The blind spots are mostly technological, and they are forgivable. Sandra does her research in physical libraries, with clipping files and microfiche. She drives to bookstores. She uses a phone attached to a wall. The internet exists nowhere in this novel. This is not a failure of imagination so much as a timestamp; in 1996 the web was a curiosity, not a habitat. But the technological absence creates a strange effect in rereading: it makes the social dynamics feel purer, more legible. When Willis traces how a fad moves through a population, she is describing diffusion through actual human contact, and the patterns she identifies — the role of social pressure, the desire to belong, the terror of being left behind — are the same patterns that now operate at machine speed through digital networks. Strip away the technology and the human animal hasn't changed. The sheep metaphor holds. It held then, it holds now, and the fact that Willis literalized it with an actual flock of sheep in an office building remains one of the more effective rhetorical moves in science fiction comedy.
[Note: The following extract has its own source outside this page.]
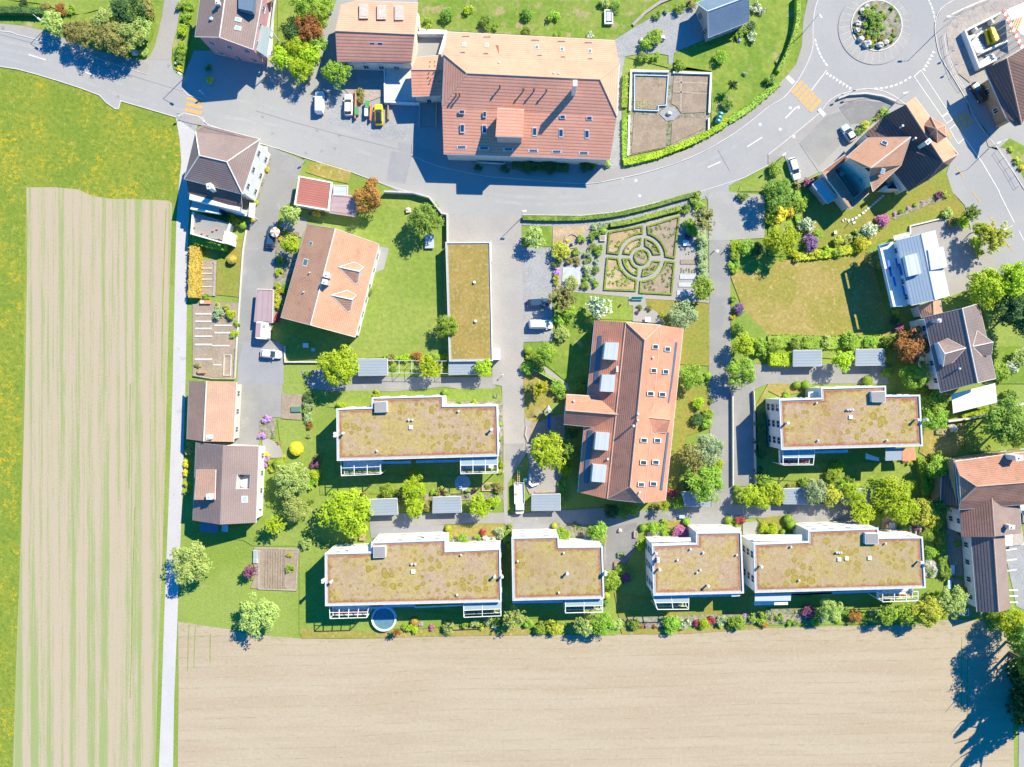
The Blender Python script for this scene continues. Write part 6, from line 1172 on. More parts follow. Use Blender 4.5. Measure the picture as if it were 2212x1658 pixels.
DATA = '''
T1 455,190,95,pale 640,280,105,olive 800,310,120,olive 950,190,125,pale 985,340,140,olive 1130,310,130,pale 1215,230,95,pale 1110,60,150,dark 1260,70,75,olive 410,75,45,olive 525,80,48,copper 610,85,35,fresh 200,25,35,dark 1275,75,30,yellow 1570,60,40,fresh 1610,150,48,fresh 1580,260,42,lime 1570,420,50,fresh 1555,510,38,mid 1810,690,30,yellow 1800,590,26,mid 1550,590,22,yellow 1640,60,40,fresh 1240,450,35,pale 1050,440,50,dark
T2 430,60,120,fresh 540,130,100,fresh 600,40,75,fresh 450,250,110,copper 320,300,80,dark 520,380,80,mid 210,490,90,lime 370,420,100,lime 470,480,85,lime 400,600,105,lime 705,625,112,fresh 1835,85,38,lime 1980,190,52,mid  2070,235,28,fresh  1650,130,60,mid  1480,210,45,fresh  895,810,38,olive 900,870,30,olive 1000,1590,55,copper 40,1450,40,fresh 95,1470,20,yellow 1920,1450,30,dark 2150,1460,35,dark
T3 890,60,48,mid 800,30,42,pale 130,275,38,mid 395,300,28,fresh 670,310,32,white 130,120,50,mid 360,150,45,fresh 1160,370,55,fresh 1230,330,60,fresh 1270,270,28,gold 1330,105,20,silver 1450,75,42,mid 1250,130,32,mid 1550,40,35,olive 2100,60,38,white 2060,230,42,dark 2150,90,32,white 2000,290,40,mid 1960,310,30,fresh 2080,320,40,white 1900,740,45,dark 2010,640,18,silver 1130,490,45,mid 1240,490,35,fresh 1450,560,50,fresh 1800,500,55,fresh 820,1400,38,pale 150,1430,60,dark 320,1450,60,dark 640,1430,60,dark 700,1420,35,mid 1860,900,50,mid 1860,1035,20,yellow
T4 870,115,42,fresh 925,165,55,mid 985,125,28,fresh 845,210,26,fresh 890,232,32,mid 992,232,24,fresh 945,262,26,mid 870,285,26,mid 930,305,30,mid 800,290,26,olive 860,330,20,gold 980,332,30,olive 915,362,22,gold 1060,345,24,fresh 1090,302,20,mid 1085,262,12,yellow 938,48,13,yellow 895,398,20,mid 742,240,13,yellow 1070,70,18,mid 960,190,26,fresh 840,90,24,fresh 905,80,26,mid 1110,180,12,gold 1010,150,16,mid 840,1085,40,gold 785,1135,34,mid 1000,965,36,fresh 960,1000,24,olive 350,1575,42,purple 2100,1290,22,gold 2150,1390,28,gold 2190,1450,25,yellow 40,1640,60,mid 60,1460,55,fresh 20,700,45,mid 250,1600,28,olive
M1 1395,190,82,pale 1400,455,72,lime 1360,355,28,fresh 1430,375,32,olive 1320,405,20,yellow 1320,595,32,fresh 1305,697,30,lime 1290,810,26,lime 1310,875,42,gold 1300,960,42,gold 1345,835,32,mid 1275,1085,40,red 895,240,40,gold 945,265,28,yellow 995,290,35,ball 1070,238,24,yellow 1110,95,20,gold 1085,180,16,gold 905,375,24,yellow 895,430,28,yellow 925,400,20,yellow 898,585,44,oball 780,1050,46,silver 885,1065,42,lime 850,1000,26,gold 770,985,25,gold 945,1135,24,fresh 920,1225,30,lime 2065,860,44,box 1570,190,14,violet 1640,195,24,yellow 1610,190,18,yellow 1560,1565,32,mid 680,905,26,fresh 2070,70,118,copper 1300,350,18,fresh 600,1500,20,olive 1815,1510,168,lime 1690,200,18,olive 1060,20,30,fresh 1440,215,18,silver 700,300,10,fresh
M2 355,240,132,mid 545,1165,98,fresh 395,1515,88,lime 862,1512,74,lime 60,1430,38,olive 175,1438,38,lime 285,1432,45,copper 400,1432,38,mid 530,1430,30,lime 520,1510,32,fresh 85,1525,24,fresh 1300,395,80,pale 1245,1370,38,ball 1385,1410,98,fresh 1705,400,36,fresh 1820,385,42,mid 1895,340,30,ball 1810,480,38,mid 1755,538,32,silver 1855,530,32,mid 1870,485,26,fresh 1530,515,75,gold 1655,520,34,fresh 1485,625,34,dark 1580,425,16,yellow 1600,600,32,olive 1660,600,32,olive 1495,690,30,lilac 1485,745,28,gold 1490,785,24,gold 1770,585,24,mid 1740,607,20,silver 1835,600,24,silver 1750,665,34,silver 1830,675,30,mid 1740,737,30,mid 1800,745,26,silver 1740,805,34,fresh 1832,797,30,fresh 1615,790,55,pale 1545,925,110,olive 1860,1000,92,white 1240,1530,55,fresh 1240,1430,20,gold 440,110,28,fresh 1840,295,40,silver 1900,300,25,silver 1600,1050,60,fresh 1540,1230,60,pale 1500,1120,45,fresh 450,1450,26,fresh
M3 1655,245,95,olive 1530,275,48,fresh 1500,150,36,mid 1620,120,45,fresh 1640,840,90,fresh 1470,1060,118,silver 1290,1065,20,gold 1100,1000,22,mid 1190,1000,26,olive 1080,1045,16,purple 1940,470,55,lime 2010,480,65,fresh 1925,560,42,fresh 1915,625,42,fresh 1918,685,28,lime 2050,470,50,mid 2110,500,60,dark 1960,1010,48,violet 1915,925,28,fresh 1905,1080,20,yellow 1950,1180,48,mid 2015,1330,88,lime 2140,1325,70,fresh 1545,1590,100,fresh 1690,1590,34,ball 1975,1570,115,fresh 1560,340,50,fresh 1640,440,50,silver 1640,560,42,silver 1650,660,42,silver 1520,380,32,purple 1640,740,38,silver 2160,1400,45,fresh 1580,60,40,fresh 1990,40,40,mid
C2 130,520,170,mid
M4 130,420,142,lime 370,440,68,violet 335,285,60,white 605,430,48,gold 870,330,62,white 770,365,38,pale 690,410,36,pale 985,245,57,pink 1095,190,14,lilac 1210,140,12,lilac 1330,88,10,lilac 1150,170,18,fresh 1270,110,18,fresh 1550,190,45,pale 1745,190,75,mid 1600,270,40,olive 1685,265,48,lime 1840,330,65,lime 1950,400,130,gold 1820,520,38,lime 1800,440,55,lime 940,580,82,olive 1480,30,30,purple 1540,20,26,gold 1900,830,165,lime 2090,780,150,lime 2080,980,150,dark 2230,1060,180,dark 2230,760,150,mid 2100,1520,60,white 2000,1560,70,fresh 2180,1430,75,pale 1240,1320,142,copper 1270,1590,118,fresh 1050,1300,68,mid 705,1290,72,fresh 500,1290,42,pale 225,1310,48,mid 50,1330,72,fresh 330,1300,40,fresh 880,1300,50,fresh 660,1450,82,lime 1100,1040,28,gold 1090,1110,36,dark 1130,1180,36,purple 860,1630,44,ball 1030,1560,50,fresh 430,380,40,fresh 90,200,60,yellow 180,180,45,yellow 270,130,60,fresh 60,50,50,mid 300,60,42,fresh 20,240,40,ygreen 600,530,40,fresh 400,540,40,ygreen 800,450,60,ygreen 230,560,40,ygreen 490,510,40,lime 1500,20,20,olive 1210,340,0,mid
N1 1560,120,42,dark 1560,180,40,silver 1560,290,38,silver 1570,362,28,copper 1185,303,30,lilac 1155,455,28,lilac 1215,300,22,lilac 1455,560,60,yball 1310,690,55,ball 1200,612,22,yellow 1195,645,24,lilac 1225,680,20,lime 1187,707,20,lilac 1255,745,24,gold 1345,632,14,yellow 1295,510,15,orange 1420,830,148,pale 1610,790,48,lime 1450,1070,100,pale 1612,690,36,purple 1580,1015,24,mid 1265,1215,82,lime 525,560,45,orange 500,690,26,yellow 500,770,26,yellow 510,870,28,ygreen 500,930,24,gold 530,1550,165,pale 1060,1620,58,purple 1545,1375,50,pale 1352,1010,18,yellow 1352,1050,16,yellow 1595,870,42,fresh 1540,230,30,fresh 920,390,14,olive 1560,450,20,olive 1640,640,30,olive 1400,1600,32,fresh 1395,1480,22,lime 1230,740,16,lime
N2 240,1110,205,lime 590,930,62,fresh 805,900,98,lime 825,795,48,ygreen 820,1065,86,lime 930,1050,55,olive 1372,1060,90,lime 1500,1020,52,lime 700,1010,42,olive 1560,352,18,ball 1562,480,16,fresh 1565,700,26,lime 480,85,30,lime 180,185,32,lime 1965,575,152,lime 2140,580,72,mid 2120,740,58,lime 2085,860,32,fresh 2090,960,34,fresh 1085,75,34,ball 1110,1250,32,gball 1105,1312,30,lime 1240,1337,44,fresh 1360,1332,24,fresh 1405,1285,27,red 1545,1290,42,silver 1630,1290,28,fresh 1625,1355,36,fresh 1645,1230,22,fresh 1640,1400,24,lime 2025,1225,28,gball 2110,1300,50,fresh 1330,925,22,purple 1050,935,40,olive 980,935,26,fresh 1100,960,22,silver 1200,170,20,fresh 1330,160,24,lime 1520,100,18,white 380,960,30,olive 1540,900,50,olive 1440,890,22,mid 1270,945,26,silver 1560,760,22,gold 1900,40,70,ygreen 2050,30,60,fresh 2090,110,40,mid 1810,30,45,olive
N3 440,1305,55,fresh 740,1275,78,fresh 775,1345,48,pale 1130,1240,32,ball 1220,1242,52,fresh 1300,1222,44,fresh 1320,1300,28,fresh 1505,1190,34,ball 1455,1285,64,pink 1376,945,42,red 1440,1040,52,fresh 1310,1055,50,lime 1250,1065,38,olive 1610,170,50,lime 1690,265,48,fresh 1685,345,45,fresh 1600,305,48,dark 1720,150,20,mid 1700,570,128,silver 1565,640,125,olive 1670,870,150,fresh 1770,700,55,lime 1520,880,60,dark 1865,1175,33,ball 1868,1235,30,fresh 1970,1187,35,red 1950,1250,26,fresh 1945,1160,16,gold 2180,1240,42,lime 1122,1390,44,lime 945,1605,50,mid 970,1645,26,purple 2050,970,82,lime 2150,985,80,lime 1945,905,36,fresh 2165,850,62,fresh 2140,760,40,dark 2150,600,45,dark 2130,480,42,dark 2140,340,42,dark 1610,1245,20,ball 1750,1240,20,gball 1400,300,18,fresh 1380,580,16,fresh 860,1100,60,dark 960,1100,60,mid 1050,1090,50,fresh 540,1215,18,olive 575,1245,12,mid 730,500,0,mid 500,620,45,fresh 470,520,40,mid 590,30,50,mid 520,420,45,dark 480,700,36,fresh 430,840,26,fresh 425,940,26,fresh 435,1040,26,fresh
N4 60,960,82,lime 420,930,108,silver 560,965,88,gold 560,790,62,fresh 600,720,55,lime 750,960,98,lime 1070,960,150,lime 1150,1060,130,lime 950,900,90,fresh 820,1120,88,lime 950,1120,60,fresh 1340,1110,118,gold 1480,1060,85,mid 1460,720,95,fresh 1390,830,42,fresh 1402,905,38,fresh 1435,160,95,fresh 1450,300,105,fresh 1360,60,70,mid 2050,330,190,mid 2170,420,120,mid 2090,110,60,mid 1960,260,60,fresh 1490,1290,42,mid 1510,1390,45,fresh 1515,1470,38,mid 1530,1620,42,mid 1640,1390,26,fresh 1180,648,26,pink 1245,600,24,mid 175,1170,42,ball 200,1215,44,ball 40,1250,48,lime 125,1280,26,ball 1330,700,40,fresh 1225,690,22,gold 320,970,60,silver 650,900,60,fresh 700,830,40,mid 320,860,40,mid 200,880,30,olive 0,870,60,fresh 1240,880,50,lime 1440,1200,60,ygreen 620,1225,36,fresh 720,1230,36,fresh 850,1215,32,mid 1380,1300,60,fresh 1420,1450,60,fresh 1390,1590,26,silver 1440,1600,24,white 1410,1640,22,mid 100,680,26,gold 1630,1560,12,white 1450,620,45,mid 240,60,0,mid 160,95,26,fresh 250,10,34,ball 325,10,40,ball 1150,1190,32,fresh 1270,1240,30,purple
B1 1120,950,152,pale
B2 262,995,34,oball 240,1065,40,lime 188,1040,30,fresh 110,1080,36,copper 412,1047,22,pink 560,1040,55,pale 1130,960,92,pale 900,990,32,silver 1010,1020,45,mid 960,1030,28,white 1350,1050,56,fresh 1475,1050,68,gold 1740,1035,85,pale 1890,1010,98,fresh 1780,965,55,pale 2160,1015,48,mid 1975,645,75,fresh 2062,545,48,fresh 1925,770,32,gball 1920,830,26,mid 790,1000,40,pale 2080,620,36,purple 700,1030,25,fresh 840,1040,22,gold 1250,1010,40,fresh 1640,1020,30,olive 2010,1020,45,pale 320,1020,16,lilac
B3 495,1020,42,olive 825,1030,75,fresh 940,1012,40,white 1045,1005,28,red 1115,1012,50,lime 1167,990,38,red 1260,992,42,silver 1400,1000,62,fresh 1335,985,34,fresh 1520,955,34,fresh 1598,965,44,fresh 1680,922,38,silver 1620,1020,30,copper 1545,990,14,yellow 1450,945,22,lilac 1755,950,30,fresh 1790,985,22,silver 1855,1003,26,fresh 1900,1005,20,mid 420,610,46,purple 560,1030,18,terra 610,1032,16,pink 680,1035,16,terra 1900,915,10,orange 1935,912,10,yellow 1690,970,12,yellow 545,840,0,mid 1330,1040,26,dark 1250,1030,20,gold 380,640,30,dark
B4 540,300,98,pale 350,315,52,purple 745,350,55,copper 660,310,35,mid 835,345,36,fresh 905,350,46,pale 1030,345,78,fresh 1175,335,80,fresh 1135,290,34,silver 1370,320,128,gold 1600,220,118,pale 1720,140,34,olive 1490,180,60,fresh 1500,90,0,mid 1950,340,55,fresh 2130,430,130,lime 2060,330,70,fresh 400,400,32,fresh 600,390,28,lime 480,380,22,white 1290,330,50,fresh 1500,330,45,lime 960,320,20,lilac 1530,0,36,mid 180,405,20,mid 230,410,18,silver 700,400,24,olive
'''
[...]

Willis occupies a peculiar position in the genre. She is often shelved as "light" — humorous, domestic, concerned with social comedy rather than hardware. This is a misreading. *Bellwether* is doing serious epistemological work under cover of romantic comedy and workplace farce. It belongs in conversation with Thomas Kuhn's *The Structure of Scientific Revolutions* and Everett Rogers' *Diffusion of Innovations* as much as it does with Willis's own *Doomsday Book* or *To Say Nothing of the Dog*. It prefigures Malcolm Gladwell's *The Tipping Point* by four years, and does so with more intellectual honesty — Willis never pretends the bellwether can be reliably identified in advance, never sells the comforting lie that complex systems can be hacked by finding the right lever. The book's deepest insight is that the search for the single cause is itself a fad, a cognitive habit we return to because it feels like understanding. The real answer is messier, more distributed, less satisfying. Sandra figures this out. Most of the popularizers who followed Willis into this territory did not.
Flip — the incompetent, trend-surfing, chaos-generating mail clerk who turns out to be the novel's actual bellwether — was a comic invention in 1996. In 2026, after we have watched algorithmically amplified chaos agents reshape elections, public health, and the information environment, the question the book now raises is not the one Willis intended: not "what starts a fad?" but rather, what happens to a society that can no longer distinguish its Flips from its Sandras — that has, in fact, built systems designed to ensure it never can?